Psalms 58

Snakes that Will Not Listen

This is for the music leader.

He must use the music called Do Not Destroy.

It is a miktam of David.
58:0 It is a help to see this psalm in 4 parts:

Verses 1-2 Human judges in Israel are bad.

Verses 3-5 They have been bad from birth and will not listen to God.

Verses 6-9 The Imprecation, or prayer that God will destroy the wicked judges.

Verses 10-11 What everybody will say when this happens.

One important thing about Psalm 58 is this. Some of the verses are very hard to translate. Some Bible students say that they cannot translate at least one verse (the end of verse 9)! So if you read other Bible translations, you will find some of the verses very different. For that reason, it is the meaning that is important here, not what the words say.

1Do you rulers really say what is fair?

Do you say what is right when you judge people?

2No! You do not! You think of evil in your heart.

Your hands weigh out cruelty to the land.
58:2 The important word in verses 1 and 2 is ‘weigh’ in verse 2. This is because the two verses are all about judges in courts of law. A court of law is where the judge says if people are good or bad, right or wrong. He says whether they have broken the laws (rules) of their country or not. If they have, he punishes them. The judge weighs the evidence (what people say) before he says whether people have broken the rules or not. We say that the judge weighs the evidence because in old pictures they drew weighing machines! We call them balances. On one side was the good evidence, on the other the bad. If the bad was heavier than the good then people had broken the rules! Here the judges themselves are bad. They do not weigh out justice (or what is fair), but injustice (or what is not fair). They punished the good people that had not broken the rules of the country. The judges did not have real balances, they thought about the evidence in their minds.

3 Wicked people are bad from their birth.

From the womb, they start doing wrong and saying lies.

4Their poison is like the poison of a snake.

They close their ears like a deaf cobra.

5It does not hear the voice of the charmer, however well he charms!
58:5 The important word in verses 3-5 is snake. ‘Wicked people’ means the bad judges and leaders of verses 1 and 2. They have always been bad, from when they were very young. They are like snakes in two ways:

– They hurt and kill people like a snake hurts and kills people with its poison

– Like all snakes, they are deaf, but also they will not obey the charmer.

These wicked people are not really deaf, rather, they will not listen to God. God is telling them to do good things, but they do not obey him. The charmer charms the deaf snake by moving about in front of it. Even when God shows them the right thing to do, they do not do it. God cannot ‘charm’ them!

6God, break their teeth in their mouths!

LORD, destroy the teeth of those lions!

7
This verse is empty because in this translation its contents have been moved to form part of verse Psa 58:8.
In this translation, this verse contains text which in some other translations appears in verses Psa 58:7-Psa 58:8.
8May they:

· become weak and flow away like water

· be like grass that dies after people walk on it

· be like an abortion that people forget

· be like a child born dead that does not see the sun.

9Before their pots can feel the heat of burning wood

I want God to blow them away, like the wind would in a bad storm.
58:9 In verses 6-9 we find the imprecation, where David asks God to punish these bad people.
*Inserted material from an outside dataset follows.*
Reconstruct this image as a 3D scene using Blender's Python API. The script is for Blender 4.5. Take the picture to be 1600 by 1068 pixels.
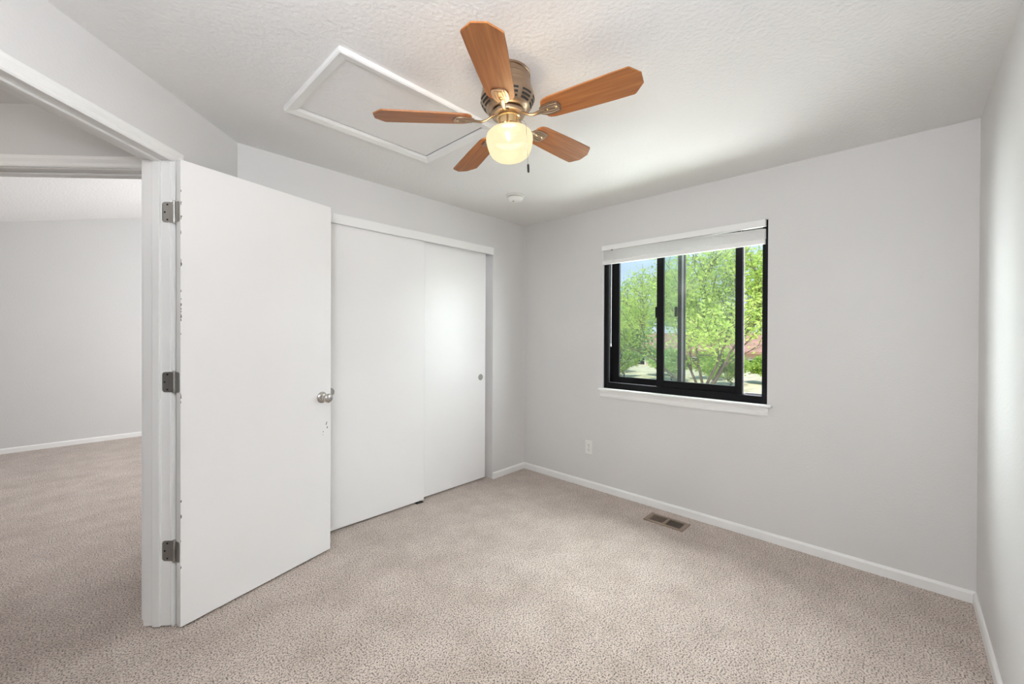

In verse 6 David says that they are like lions. Because lions eat animals and people using their teeth, David asks God to break their teeth. Then they cannot eat anybody, or hurt anybody. If ‘break their teeth’ sounds a bad thing to pray, remember that it means ‘stop them hurting good people.’ Verses 7, 8 and 9 are parts of the psalm where the Hebrew words are difficult (even impossible) to translate. I have put what I think the words mean. David wants the wicked judges to be like:

– Water when you pour it on the ground – soon it has gone

– Grass that dies – when a lot of people have walked on it

– A baby born much too early – people throw it away and forget it

– A child born dead – it will never see the sun.

These are all pictures that mean this. The wicked judges will die, and not hurt or kill people any more. The last picture is of a pot on a wood fire. David wants something to happen soon – before the fire can warm the pot! He wants God to blow away the wicked judges like the wind blows things away in a bad storm. God does answers prayers like this. History gives us many examples. The thing to remember is this. ‘Soon’ to God may be much longer than ‘soon’ to us! To him 1000 years is just like a day, Psalm 90:4.

But, in the end, God will answer us when we pray. That will make good people very happy. We find this in verses 10-11. ‘They will wash their feet in the blood of the wicked’ is a line many people do not like. It just means that the wicked will die and the righteous will not! Some translations have ‘They will wash the blood of the wicked off their feet.’ Here, ‘the blood of the wicked’ would be the bad things that the wicked judges did – or weighed out – to the good people. The word ‘reward’ means that God will give something good to the people that have prayed to him and listened to him.

10 Righteous people will be very happy when God punishes the wicked.

They will wash their feet in the blood of the wicked!

11People will say, ‘There is a reward for the righteous.